Problem to solve
Word for word, set down the records and skip each picture.

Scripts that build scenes
···

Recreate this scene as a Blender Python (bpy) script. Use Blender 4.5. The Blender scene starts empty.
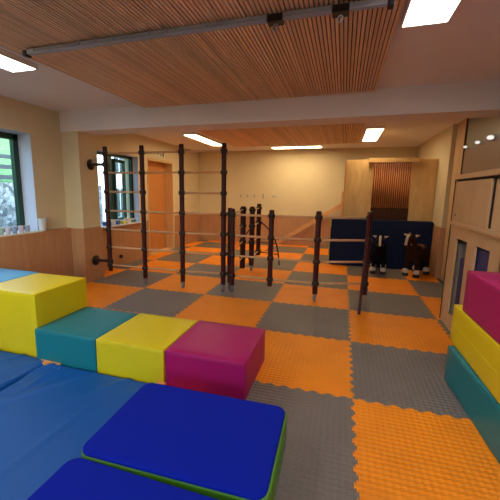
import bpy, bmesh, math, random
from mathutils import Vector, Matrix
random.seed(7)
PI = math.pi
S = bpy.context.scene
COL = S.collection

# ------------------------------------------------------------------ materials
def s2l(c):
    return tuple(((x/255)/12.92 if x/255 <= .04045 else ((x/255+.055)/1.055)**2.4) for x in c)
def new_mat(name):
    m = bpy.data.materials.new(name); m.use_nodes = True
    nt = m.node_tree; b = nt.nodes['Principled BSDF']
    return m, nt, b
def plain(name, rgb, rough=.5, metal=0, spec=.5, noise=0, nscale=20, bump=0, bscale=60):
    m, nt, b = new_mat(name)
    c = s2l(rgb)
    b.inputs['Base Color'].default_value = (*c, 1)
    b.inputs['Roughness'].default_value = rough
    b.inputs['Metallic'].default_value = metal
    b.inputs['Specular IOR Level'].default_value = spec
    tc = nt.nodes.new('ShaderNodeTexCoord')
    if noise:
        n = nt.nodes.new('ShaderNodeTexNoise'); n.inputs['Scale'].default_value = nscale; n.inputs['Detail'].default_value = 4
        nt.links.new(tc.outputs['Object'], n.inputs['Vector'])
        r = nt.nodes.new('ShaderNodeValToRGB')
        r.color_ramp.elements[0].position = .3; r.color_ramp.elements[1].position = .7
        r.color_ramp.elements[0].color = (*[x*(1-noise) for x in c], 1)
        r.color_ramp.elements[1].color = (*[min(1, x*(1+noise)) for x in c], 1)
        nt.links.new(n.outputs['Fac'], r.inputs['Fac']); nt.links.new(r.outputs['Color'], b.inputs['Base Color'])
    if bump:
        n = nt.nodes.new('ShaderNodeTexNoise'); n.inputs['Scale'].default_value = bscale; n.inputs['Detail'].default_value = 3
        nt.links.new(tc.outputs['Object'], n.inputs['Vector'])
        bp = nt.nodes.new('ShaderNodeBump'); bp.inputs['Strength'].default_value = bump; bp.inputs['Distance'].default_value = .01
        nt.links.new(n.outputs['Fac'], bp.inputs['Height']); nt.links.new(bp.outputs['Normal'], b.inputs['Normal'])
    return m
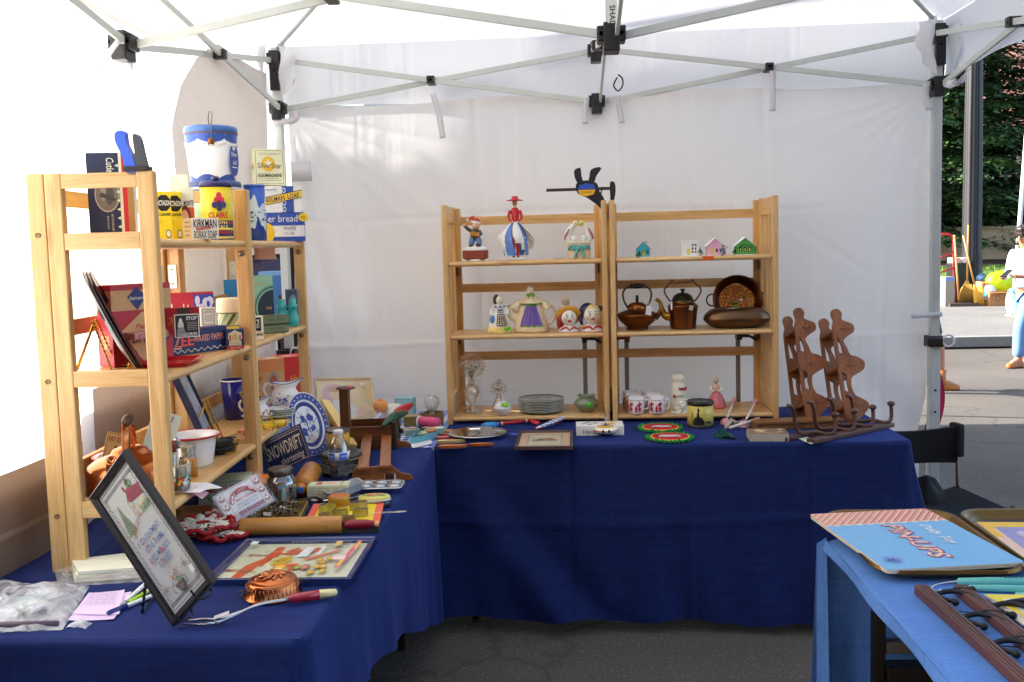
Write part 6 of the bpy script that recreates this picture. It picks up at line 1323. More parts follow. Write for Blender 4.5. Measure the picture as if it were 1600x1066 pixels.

···

The completed task
Recreate this scene as a Blender Python (bpy) script. Use Blender 4.5. The Blender scene starts empty.
import bpy, bmesh, math, random
from mathutils import Vector, Matrix
random.seed(7)
PI = math.pi
S = bpy.context.scene
COL = S.collection

# ------------------------------------------------------------------ materials
def s2l(c):
    return tuple(((x/255)/12.92 if x/255 <= .04045 else ((x/255+.055)/1.055)**2.4) for x in c)
def new_mat(name):
    m = bpy.data.materials.new(name); m.use_nodes = True
    nt = m.node_tree; b = nt.nodes['Principled BSDF']
    return m, nt, b
def plain(name, rgb, rough=.5, metal=0, spec=.5, noise=0, nscale=20, bump=0, bscale=60):
    m, nt, b = new_mat(name)
    c = s2l(rgb)
    b.inputs['Base Color'].default_value = (*c, 1)
    b.inputs['Roughness'].default_value = rough
    b.inputs['Metallic'].default_value = metal
    b.inputs['Specular IOR Level'].default_value = spec
    tc = nt.nodes.new('ShaderNodeTexCoord')
    if noise:
        n = nt.nodes.new('ShaderNodeTexNoise'); n.inputs['Scale'].default_value = nscale; n.inputs['Detail'].default_value = 4
        nt.links.new(tc.outputs['Object'], n.inputs['Vector'])
        r = nt.nodes.new('ShaderNodeValToRGB')
        r.color_ramp.elements[0].position = .3; r.color_ramp.elements[1].position = .7
        r.color_ramp.elements[0].color = (*[x*(1-noise) for x in c], 1)
        r.color_ramp.elements[1].color = (*[min(1, x*(1+noise)) for x in c], 1)
        nt.links.new(n.outputs['Fac'], r.inputs['Fac']); nt.links.new(r.outputs['Color'], b.inputs['Base Color'])
    if bump:
        n = nt.nodes.new('ShaderNodeTexNoise'); n.inputs['Scale'].default_value = bscale; n.inputs['Detail'].default_value = 3
        nt.links.new(tc.outputs['Object'], n.inputs['Vector'])
        bp = nt.nodes.new('ShaderNodeBump'); bp.inputs['Strength'].default_value = bump; bp.inputs['Distance'].default_value = .01
        nt.links.new(n.outputs['Fac'], bp.inputs['Height']); nt.links.new(bp.outputs['Normal'], b.inputs['Normal'])
    return m
Write part 6 of the bpy script that recreates this picture. It picks up at line 1323. More parts follow. Write for Blender 4.5. Measure the picture as if it were 1600x1066 pixels.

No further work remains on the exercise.